* **Exercise brief**
Copy each line below in which the word "This" occurs.

====== Data records ======

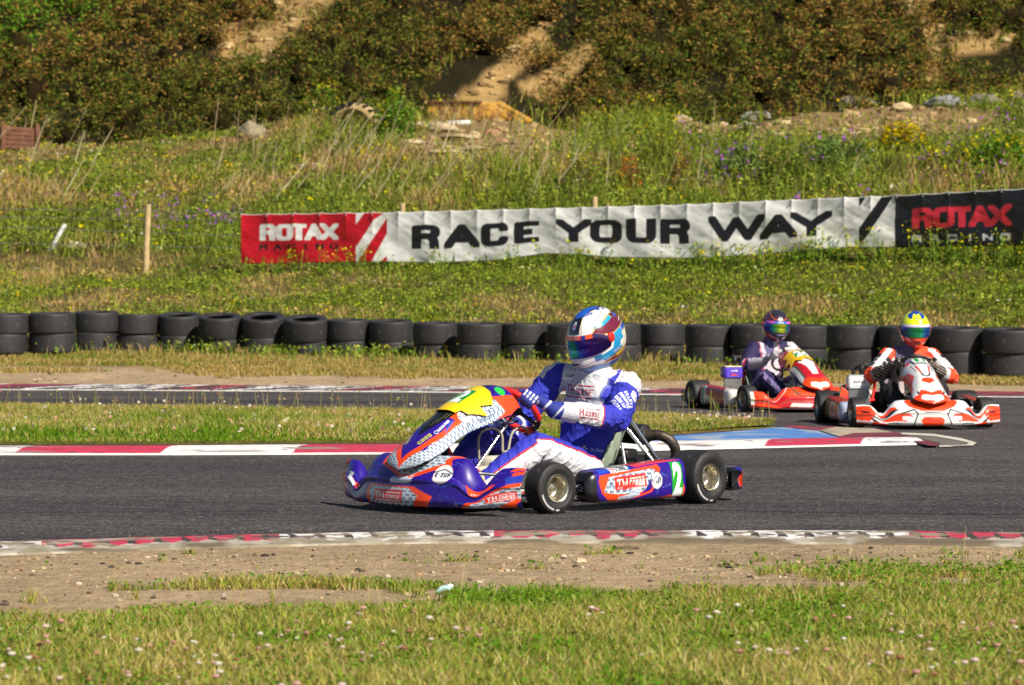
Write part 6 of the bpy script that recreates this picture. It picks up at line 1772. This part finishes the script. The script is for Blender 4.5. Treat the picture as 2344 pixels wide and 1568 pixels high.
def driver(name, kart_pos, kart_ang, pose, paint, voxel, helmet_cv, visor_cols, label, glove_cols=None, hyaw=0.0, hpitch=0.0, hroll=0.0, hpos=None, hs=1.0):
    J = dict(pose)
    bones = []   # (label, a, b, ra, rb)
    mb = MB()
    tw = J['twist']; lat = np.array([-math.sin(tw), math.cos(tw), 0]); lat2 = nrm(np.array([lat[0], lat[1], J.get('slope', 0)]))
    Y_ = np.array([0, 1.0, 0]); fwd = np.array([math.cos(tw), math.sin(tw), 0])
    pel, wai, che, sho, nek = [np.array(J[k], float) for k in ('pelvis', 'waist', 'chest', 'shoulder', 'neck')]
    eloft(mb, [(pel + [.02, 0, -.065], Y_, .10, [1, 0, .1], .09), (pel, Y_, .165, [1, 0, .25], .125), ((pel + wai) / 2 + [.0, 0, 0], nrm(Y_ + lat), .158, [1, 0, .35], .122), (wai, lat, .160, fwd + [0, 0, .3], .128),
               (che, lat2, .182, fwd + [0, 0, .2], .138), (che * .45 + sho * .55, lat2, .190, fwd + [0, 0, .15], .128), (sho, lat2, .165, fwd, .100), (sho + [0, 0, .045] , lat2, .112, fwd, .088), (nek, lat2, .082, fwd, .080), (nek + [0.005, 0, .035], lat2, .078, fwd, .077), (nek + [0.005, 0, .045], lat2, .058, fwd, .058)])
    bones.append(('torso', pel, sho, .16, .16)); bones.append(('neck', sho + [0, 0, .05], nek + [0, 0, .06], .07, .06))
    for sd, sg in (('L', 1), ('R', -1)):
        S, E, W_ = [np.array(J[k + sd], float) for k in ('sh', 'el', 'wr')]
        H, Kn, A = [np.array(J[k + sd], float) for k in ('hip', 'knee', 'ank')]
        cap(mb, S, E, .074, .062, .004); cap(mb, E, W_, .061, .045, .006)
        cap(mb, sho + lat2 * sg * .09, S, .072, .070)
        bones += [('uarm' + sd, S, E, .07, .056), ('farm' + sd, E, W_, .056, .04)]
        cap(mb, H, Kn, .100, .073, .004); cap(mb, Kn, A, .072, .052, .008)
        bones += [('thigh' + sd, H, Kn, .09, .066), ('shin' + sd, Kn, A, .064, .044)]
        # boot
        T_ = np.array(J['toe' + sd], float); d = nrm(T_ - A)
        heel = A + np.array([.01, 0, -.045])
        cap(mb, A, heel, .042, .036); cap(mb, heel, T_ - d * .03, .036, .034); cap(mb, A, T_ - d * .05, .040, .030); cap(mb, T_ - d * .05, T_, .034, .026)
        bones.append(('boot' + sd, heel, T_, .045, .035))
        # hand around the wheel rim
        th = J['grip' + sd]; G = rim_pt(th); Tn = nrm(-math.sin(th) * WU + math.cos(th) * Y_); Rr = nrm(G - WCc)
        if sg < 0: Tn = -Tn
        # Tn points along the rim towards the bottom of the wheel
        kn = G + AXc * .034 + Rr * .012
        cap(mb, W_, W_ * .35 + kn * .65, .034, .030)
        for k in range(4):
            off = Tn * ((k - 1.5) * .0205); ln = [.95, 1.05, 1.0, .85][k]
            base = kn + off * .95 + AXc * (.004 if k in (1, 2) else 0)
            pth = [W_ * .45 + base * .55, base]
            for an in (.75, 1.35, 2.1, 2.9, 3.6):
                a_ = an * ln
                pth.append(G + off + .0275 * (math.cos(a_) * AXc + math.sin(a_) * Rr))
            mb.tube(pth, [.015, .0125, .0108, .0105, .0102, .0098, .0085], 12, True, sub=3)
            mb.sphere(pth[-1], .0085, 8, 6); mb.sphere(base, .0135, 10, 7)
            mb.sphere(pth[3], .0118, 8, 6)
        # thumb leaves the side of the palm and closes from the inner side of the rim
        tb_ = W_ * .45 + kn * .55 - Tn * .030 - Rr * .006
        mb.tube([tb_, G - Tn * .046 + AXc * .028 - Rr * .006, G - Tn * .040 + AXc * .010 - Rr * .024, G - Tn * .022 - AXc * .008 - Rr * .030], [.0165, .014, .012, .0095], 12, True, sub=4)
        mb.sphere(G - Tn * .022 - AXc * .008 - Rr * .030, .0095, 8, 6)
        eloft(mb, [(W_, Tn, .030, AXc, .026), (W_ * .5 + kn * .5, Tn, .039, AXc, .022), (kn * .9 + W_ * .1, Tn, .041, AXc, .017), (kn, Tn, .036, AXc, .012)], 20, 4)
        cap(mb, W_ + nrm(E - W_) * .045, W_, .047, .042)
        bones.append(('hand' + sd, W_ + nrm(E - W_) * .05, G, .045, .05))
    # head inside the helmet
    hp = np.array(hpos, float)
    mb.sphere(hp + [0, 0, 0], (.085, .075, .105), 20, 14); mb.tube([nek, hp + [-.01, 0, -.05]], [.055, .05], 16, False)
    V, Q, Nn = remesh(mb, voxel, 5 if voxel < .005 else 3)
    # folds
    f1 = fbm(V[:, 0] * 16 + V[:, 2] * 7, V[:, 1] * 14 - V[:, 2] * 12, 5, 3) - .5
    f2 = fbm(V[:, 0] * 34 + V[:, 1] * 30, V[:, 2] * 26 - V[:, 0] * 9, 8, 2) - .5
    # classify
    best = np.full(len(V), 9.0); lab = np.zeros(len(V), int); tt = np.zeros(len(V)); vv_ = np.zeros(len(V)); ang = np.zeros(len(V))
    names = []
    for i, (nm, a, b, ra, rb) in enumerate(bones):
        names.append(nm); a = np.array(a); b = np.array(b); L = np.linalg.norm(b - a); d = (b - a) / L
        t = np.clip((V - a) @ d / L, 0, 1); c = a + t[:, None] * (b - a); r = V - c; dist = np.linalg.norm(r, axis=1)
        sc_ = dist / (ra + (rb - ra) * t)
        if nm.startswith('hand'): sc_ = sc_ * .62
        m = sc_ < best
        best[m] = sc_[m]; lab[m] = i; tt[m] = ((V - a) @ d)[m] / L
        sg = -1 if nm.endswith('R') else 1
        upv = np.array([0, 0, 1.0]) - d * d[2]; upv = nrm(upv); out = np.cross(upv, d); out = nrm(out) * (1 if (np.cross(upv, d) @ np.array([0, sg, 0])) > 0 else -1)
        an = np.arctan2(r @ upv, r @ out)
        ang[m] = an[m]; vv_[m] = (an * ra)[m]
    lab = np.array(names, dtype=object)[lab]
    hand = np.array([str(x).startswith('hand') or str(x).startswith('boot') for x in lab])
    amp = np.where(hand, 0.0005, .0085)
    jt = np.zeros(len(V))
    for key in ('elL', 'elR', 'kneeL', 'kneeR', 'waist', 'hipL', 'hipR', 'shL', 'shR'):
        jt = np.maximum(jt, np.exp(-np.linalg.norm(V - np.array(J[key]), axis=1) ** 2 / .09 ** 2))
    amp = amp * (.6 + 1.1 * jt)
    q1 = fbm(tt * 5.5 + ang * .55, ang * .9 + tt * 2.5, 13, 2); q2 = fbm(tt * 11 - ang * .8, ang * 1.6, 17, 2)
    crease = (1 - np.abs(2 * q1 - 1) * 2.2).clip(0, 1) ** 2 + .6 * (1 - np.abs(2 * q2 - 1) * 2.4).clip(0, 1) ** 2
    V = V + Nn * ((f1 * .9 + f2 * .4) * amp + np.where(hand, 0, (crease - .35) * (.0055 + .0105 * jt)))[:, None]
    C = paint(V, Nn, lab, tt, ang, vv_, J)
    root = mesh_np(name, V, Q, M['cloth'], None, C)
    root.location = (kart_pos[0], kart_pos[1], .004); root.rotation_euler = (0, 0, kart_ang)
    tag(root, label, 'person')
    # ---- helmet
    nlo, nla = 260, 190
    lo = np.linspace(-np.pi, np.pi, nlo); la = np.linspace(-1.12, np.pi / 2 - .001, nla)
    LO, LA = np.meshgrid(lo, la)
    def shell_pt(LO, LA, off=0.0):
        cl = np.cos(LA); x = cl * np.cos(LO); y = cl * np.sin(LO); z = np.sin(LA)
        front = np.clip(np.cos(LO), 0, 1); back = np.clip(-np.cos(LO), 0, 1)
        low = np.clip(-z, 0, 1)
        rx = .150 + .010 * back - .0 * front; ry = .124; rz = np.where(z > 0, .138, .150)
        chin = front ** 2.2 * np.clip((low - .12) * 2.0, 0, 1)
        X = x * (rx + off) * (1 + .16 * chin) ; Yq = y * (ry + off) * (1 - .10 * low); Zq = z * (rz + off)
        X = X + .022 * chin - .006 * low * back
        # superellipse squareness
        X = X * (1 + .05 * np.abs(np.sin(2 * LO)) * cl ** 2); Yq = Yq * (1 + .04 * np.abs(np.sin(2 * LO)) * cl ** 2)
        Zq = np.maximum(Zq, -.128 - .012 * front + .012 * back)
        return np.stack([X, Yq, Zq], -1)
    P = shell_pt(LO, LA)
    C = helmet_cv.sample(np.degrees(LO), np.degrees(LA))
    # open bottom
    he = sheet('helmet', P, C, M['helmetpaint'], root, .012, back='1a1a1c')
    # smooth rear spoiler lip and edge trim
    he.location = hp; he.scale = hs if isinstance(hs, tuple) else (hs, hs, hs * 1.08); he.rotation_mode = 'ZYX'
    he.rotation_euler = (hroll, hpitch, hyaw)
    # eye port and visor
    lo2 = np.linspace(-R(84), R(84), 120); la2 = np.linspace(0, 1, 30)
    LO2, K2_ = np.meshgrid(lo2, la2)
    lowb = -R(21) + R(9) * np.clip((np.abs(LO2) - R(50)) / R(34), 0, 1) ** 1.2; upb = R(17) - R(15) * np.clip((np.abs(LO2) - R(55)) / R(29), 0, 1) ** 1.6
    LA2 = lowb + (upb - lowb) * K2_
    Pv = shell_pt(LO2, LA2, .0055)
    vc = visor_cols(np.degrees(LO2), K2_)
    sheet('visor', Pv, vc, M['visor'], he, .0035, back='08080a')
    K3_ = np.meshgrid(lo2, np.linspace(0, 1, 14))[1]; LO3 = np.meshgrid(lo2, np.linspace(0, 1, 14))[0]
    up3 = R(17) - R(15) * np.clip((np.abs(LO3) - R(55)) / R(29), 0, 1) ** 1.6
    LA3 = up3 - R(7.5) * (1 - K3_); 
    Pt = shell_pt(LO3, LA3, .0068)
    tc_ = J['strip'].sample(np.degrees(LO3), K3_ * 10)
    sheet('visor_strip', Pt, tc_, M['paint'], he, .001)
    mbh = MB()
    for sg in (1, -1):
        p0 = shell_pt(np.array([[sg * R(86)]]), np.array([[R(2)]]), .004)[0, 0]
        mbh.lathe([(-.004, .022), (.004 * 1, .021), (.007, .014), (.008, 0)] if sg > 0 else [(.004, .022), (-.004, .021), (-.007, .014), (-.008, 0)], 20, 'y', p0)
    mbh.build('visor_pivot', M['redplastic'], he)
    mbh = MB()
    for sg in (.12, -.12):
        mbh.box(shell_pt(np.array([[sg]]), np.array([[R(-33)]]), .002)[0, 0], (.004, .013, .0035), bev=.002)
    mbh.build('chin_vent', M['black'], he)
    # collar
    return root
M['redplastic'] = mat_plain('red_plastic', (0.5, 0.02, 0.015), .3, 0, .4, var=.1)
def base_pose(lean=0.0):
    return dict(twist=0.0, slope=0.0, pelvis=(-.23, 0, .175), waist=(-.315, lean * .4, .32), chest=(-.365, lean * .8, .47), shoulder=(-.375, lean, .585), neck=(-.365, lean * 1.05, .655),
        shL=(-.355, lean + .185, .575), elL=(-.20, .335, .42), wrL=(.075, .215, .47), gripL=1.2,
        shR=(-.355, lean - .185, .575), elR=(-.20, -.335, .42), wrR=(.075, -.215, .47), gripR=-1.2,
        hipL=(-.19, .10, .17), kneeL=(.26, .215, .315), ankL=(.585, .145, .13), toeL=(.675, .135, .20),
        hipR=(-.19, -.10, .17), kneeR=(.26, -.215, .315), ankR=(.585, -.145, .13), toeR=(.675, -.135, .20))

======
====== Data records ======

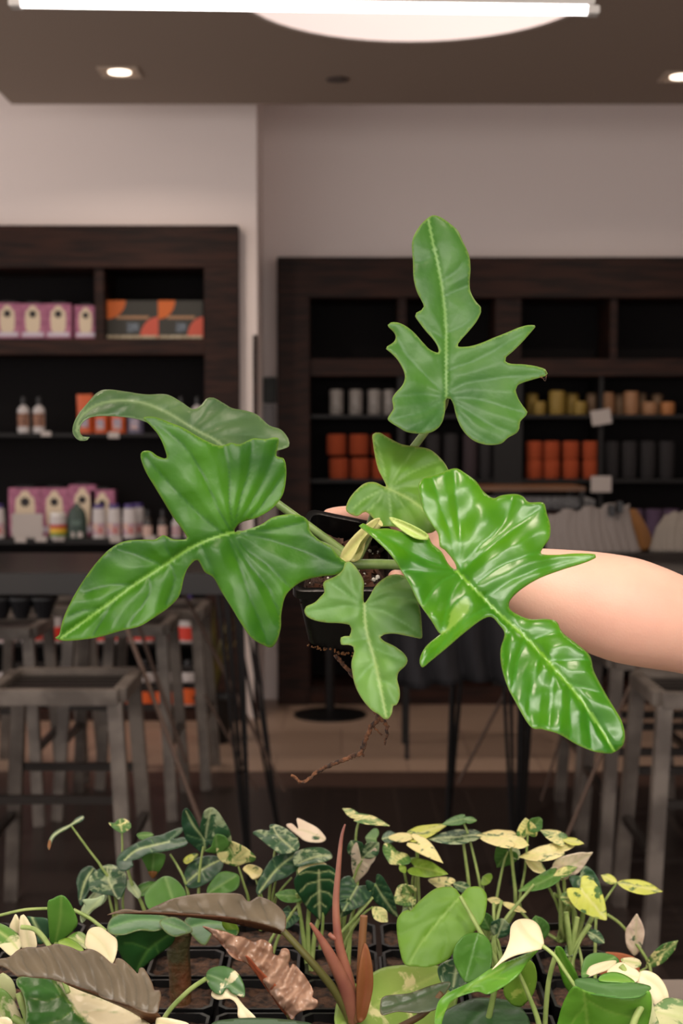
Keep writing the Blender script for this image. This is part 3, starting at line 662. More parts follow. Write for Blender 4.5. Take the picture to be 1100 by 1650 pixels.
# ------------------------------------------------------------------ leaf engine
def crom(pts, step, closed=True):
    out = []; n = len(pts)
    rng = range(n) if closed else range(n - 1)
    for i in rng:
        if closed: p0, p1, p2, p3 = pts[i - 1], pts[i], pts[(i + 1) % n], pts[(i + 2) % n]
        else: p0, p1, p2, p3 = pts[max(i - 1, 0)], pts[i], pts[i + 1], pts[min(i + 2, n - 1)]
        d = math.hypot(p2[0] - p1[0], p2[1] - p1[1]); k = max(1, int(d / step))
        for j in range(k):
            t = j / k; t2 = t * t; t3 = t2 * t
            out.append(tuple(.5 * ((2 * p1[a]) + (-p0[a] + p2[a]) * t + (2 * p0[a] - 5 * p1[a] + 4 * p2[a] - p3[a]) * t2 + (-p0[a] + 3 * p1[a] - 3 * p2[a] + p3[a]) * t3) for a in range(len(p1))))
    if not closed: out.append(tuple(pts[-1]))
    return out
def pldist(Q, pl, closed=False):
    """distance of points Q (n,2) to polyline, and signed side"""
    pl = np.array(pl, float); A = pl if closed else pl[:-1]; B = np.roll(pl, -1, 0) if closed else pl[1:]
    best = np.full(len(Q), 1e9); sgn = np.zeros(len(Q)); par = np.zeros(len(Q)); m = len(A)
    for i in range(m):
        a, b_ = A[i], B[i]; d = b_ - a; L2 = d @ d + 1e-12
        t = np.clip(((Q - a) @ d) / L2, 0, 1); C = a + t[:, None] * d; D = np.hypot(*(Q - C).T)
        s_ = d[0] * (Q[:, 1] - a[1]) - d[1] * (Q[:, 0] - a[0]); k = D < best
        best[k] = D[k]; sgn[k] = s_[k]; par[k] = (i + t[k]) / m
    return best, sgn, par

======

* **Solved exercise**
Write part 6 of the bpy script that recreates this picture. It picks up at line 1772. This part finishes the script. The script is for Blender 4.5. Treat the picture as 2344 pixels wide and 1568 pixels high.
Keep writing the Blender script for this image. This is part 3, starting at line 662. More parts follow. Write for Blender 4.5. Take the picture to be 1100 by 1650 pixels.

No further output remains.